> _Direction_
What is the count of lines that hold the word "scene"? Give only the number.

> _Source excerpt_
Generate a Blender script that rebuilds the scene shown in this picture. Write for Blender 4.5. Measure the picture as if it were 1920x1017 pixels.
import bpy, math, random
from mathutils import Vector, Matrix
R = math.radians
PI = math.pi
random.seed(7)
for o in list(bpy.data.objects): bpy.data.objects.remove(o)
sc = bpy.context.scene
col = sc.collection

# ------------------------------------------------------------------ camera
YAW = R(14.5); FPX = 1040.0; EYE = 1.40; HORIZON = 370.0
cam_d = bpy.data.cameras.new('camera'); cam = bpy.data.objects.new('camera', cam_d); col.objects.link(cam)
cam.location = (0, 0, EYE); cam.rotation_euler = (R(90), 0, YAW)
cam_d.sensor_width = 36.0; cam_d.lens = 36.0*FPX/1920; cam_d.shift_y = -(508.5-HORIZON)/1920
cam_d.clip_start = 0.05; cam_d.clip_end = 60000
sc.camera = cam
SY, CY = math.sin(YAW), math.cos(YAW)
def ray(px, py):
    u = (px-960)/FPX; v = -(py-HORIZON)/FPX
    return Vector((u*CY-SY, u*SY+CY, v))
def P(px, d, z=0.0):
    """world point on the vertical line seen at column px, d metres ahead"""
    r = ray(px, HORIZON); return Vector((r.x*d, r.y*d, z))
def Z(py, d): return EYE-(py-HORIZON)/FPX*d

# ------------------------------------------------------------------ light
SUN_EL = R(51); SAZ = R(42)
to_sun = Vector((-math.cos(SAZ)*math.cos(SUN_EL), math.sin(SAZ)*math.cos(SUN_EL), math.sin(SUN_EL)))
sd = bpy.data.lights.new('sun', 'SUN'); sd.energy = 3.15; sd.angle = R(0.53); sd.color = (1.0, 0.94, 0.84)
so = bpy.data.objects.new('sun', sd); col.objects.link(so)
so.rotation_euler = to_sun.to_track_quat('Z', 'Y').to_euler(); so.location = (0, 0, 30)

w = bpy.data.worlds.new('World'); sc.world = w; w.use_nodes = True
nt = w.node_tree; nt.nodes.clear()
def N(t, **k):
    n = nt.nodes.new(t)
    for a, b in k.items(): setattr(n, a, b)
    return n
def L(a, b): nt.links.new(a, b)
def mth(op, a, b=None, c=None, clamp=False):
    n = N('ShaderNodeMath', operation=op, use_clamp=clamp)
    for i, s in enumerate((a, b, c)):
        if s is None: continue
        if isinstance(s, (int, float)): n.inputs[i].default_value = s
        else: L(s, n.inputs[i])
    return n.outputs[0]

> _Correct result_
2